Scan the material below for lines with the word "scene" and report how many there are, with nothing added.
[BEGIN]
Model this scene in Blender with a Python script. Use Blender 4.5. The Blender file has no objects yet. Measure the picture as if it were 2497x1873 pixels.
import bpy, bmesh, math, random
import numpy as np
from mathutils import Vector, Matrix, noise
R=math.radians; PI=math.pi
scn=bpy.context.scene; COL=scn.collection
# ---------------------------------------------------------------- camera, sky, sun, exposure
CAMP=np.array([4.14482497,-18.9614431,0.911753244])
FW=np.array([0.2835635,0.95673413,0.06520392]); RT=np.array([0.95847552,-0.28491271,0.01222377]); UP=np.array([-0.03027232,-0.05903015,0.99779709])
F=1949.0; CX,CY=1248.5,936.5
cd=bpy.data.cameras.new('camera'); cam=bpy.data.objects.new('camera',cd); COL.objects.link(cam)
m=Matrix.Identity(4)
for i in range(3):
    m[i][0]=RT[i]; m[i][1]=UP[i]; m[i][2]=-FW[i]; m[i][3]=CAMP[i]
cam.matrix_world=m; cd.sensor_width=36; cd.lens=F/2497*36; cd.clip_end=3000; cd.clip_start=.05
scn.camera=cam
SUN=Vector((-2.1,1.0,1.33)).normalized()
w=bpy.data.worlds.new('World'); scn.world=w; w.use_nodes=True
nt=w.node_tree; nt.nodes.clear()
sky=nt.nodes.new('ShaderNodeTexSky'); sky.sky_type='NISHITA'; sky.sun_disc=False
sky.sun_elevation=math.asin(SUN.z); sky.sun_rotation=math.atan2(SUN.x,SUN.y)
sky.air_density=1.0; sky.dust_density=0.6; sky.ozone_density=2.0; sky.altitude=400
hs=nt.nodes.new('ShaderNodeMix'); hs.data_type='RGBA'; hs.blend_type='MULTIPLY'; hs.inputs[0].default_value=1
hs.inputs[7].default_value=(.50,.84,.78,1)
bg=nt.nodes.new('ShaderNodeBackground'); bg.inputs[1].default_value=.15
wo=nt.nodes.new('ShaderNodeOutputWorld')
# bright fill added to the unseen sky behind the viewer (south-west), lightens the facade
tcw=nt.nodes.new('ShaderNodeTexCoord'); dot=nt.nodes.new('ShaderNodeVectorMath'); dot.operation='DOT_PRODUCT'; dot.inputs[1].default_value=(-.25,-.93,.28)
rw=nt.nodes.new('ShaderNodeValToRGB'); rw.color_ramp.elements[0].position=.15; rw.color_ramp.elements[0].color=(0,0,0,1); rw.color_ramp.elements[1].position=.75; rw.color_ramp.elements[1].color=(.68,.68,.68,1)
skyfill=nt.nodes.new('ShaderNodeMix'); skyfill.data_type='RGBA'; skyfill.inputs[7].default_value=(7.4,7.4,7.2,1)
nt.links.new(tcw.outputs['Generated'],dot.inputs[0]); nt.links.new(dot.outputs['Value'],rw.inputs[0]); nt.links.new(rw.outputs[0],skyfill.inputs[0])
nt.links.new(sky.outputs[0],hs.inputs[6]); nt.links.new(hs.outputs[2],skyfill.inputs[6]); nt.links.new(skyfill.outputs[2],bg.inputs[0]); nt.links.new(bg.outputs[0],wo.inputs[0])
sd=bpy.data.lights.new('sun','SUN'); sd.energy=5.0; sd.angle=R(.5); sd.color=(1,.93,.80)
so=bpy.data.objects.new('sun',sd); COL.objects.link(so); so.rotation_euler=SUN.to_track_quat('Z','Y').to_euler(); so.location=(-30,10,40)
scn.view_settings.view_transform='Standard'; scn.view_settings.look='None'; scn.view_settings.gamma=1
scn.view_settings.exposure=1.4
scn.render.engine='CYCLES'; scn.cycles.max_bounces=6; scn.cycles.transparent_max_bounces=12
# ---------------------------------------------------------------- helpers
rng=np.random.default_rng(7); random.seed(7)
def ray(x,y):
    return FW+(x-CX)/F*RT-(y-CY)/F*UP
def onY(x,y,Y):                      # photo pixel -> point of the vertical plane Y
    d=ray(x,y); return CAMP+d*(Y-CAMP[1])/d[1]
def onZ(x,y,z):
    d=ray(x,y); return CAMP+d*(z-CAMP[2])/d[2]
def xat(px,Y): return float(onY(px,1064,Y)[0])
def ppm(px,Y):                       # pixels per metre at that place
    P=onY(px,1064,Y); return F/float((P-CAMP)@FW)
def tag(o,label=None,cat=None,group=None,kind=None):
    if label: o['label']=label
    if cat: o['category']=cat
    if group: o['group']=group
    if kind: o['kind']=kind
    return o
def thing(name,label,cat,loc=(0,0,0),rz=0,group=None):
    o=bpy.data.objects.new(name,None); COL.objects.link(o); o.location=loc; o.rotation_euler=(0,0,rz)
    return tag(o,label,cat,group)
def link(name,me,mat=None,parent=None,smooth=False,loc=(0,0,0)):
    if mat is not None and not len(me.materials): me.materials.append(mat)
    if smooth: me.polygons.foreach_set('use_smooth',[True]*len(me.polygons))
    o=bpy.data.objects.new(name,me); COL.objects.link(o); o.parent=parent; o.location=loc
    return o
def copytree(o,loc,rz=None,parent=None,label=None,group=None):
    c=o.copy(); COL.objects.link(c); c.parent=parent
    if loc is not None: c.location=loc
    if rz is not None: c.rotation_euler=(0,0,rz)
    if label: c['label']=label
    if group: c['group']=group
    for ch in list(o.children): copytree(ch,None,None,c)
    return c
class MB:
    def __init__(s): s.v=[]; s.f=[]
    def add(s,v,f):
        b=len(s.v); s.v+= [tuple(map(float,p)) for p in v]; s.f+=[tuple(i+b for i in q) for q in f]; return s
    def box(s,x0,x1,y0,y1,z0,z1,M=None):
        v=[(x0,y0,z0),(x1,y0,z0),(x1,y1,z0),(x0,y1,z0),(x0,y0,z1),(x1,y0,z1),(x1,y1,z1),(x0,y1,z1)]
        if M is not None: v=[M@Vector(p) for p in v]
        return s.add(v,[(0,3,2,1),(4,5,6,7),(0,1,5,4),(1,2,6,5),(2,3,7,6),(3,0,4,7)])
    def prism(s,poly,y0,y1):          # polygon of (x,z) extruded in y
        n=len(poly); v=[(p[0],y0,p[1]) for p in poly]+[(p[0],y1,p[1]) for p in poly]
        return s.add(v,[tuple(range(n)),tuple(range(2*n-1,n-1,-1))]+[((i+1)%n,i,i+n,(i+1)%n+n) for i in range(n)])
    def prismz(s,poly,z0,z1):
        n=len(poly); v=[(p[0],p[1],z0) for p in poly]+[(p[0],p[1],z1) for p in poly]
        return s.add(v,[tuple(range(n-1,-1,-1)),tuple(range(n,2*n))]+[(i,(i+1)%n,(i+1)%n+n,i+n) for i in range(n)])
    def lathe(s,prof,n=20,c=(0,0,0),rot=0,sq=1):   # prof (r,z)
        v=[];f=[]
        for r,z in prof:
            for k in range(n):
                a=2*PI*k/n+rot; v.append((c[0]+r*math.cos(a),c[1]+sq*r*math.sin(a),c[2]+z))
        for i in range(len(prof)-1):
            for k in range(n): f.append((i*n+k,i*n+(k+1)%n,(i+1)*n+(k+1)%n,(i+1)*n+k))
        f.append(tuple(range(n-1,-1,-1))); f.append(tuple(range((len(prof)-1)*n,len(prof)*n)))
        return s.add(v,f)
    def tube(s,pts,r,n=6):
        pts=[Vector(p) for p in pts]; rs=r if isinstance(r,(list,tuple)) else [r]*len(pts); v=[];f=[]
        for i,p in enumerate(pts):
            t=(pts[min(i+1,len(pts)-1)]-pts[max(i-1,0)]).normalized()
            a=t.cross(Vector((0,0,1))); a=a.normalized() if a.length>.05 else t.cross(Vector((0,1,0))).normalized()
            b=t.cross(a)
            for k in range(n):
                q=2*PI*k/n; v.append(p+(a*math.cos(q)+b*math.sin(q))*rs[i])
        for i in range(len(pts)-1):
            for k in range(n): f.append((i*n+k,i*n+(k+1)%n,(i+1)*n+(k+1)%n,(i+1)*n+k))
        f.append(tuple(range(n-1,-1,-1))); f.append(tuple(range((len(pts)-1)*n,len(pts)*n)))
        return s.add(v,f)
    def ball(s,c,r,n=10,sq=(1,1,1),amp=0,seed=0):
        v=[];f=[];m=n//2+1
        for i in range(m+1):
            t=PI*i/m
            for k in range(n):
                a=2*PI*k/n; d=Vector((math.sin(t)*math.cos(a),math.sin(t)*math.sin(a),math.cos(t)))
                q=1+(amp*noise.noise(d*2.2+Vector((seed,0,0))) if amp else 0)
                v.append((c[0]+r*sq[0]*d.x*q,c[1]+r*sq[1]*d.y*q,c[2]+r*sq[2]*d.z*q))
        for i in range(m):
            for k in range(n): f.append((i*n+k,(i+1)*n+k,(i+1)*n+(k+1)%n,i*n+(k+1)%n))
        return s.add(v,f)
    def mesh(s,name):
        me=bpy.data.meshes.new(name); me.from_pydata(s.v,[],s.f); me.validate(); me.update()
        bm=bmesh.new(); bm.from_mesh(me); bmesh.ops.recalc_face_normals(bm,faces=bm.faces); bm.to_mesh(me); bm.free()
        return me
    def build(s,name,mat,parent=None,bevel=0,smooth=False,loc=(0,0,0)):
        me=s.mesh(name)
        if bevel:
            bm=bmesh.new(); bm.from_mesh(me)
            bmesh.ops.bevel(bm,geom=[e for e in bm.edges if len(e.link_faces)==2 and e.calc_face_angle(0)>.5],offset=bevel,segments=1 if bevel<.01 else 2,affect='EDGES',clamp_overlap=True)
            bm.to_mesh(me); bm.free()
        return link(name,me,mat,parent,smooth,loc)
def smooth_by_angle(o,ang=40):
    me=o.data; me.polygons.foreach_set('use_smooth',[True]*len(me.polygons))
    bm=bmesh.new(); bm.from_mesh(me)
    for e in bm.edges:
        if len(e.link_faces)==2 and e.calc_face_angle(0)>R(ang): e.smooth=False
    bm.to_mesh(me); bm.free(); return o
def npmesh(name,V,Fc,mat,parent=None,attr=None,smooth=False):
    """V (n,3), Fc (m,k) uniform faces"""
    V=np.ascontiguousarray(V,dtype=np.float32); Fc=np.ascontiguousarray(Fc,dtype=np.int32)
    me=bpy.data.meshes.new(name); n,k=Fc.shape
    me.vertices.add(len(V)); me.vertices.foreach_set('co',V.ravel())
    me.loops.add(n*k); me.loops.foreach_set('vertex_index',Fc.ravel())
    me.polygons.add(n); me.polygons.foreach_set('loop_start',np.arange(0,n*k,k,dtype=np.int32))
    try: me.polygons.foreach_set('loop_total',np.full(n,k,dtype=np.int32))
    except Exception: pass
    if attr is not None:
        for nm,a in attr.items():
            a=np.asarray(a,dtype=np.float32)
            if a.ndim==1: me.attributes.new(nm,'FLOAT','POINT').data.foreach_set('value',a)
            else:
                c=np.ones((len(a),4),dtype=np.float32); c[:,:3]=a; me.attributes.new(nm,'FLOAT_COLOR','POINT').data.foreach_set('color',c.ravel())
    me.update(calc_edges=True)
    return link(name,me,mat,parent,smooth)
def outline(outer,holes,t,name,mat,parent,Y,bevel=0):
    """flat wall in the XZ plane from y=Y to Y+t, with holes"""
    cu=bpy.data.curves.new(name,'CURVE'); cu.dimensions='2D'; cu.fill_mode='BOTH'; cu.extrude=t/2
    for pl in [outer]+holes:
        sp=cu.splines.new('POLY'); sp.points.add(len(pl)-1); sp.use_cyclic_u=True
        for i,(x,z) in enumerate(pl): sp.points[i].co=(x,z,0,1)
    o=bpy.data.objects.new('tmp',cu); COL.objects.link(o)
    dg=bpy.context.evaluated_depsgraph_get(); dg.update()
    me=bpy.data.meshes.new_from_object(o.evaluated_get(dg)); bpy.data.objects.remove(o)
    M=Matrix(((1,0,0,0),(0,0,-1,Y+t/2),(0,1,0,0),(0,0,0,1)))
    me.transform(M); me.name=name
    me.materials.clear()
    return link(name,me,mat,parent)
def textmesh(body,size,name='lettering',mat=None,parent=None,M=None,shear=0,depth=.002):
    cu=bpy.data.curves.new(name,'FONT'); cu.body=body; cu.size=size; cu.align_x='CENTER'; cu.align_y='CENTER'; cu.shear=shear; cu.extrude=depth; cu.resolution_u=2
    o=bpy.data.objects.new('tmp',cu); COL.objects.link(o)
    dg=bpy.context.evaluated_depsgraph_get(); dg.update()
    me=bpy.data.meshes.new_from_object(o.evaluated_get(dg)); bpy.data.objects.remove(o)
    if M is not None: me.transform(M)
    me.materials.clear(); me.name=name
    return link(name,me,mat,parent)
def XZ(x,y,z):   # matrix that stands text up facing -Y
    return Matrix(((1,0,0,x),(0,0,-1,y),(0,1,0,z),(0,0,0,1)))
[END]
▸ Output: 2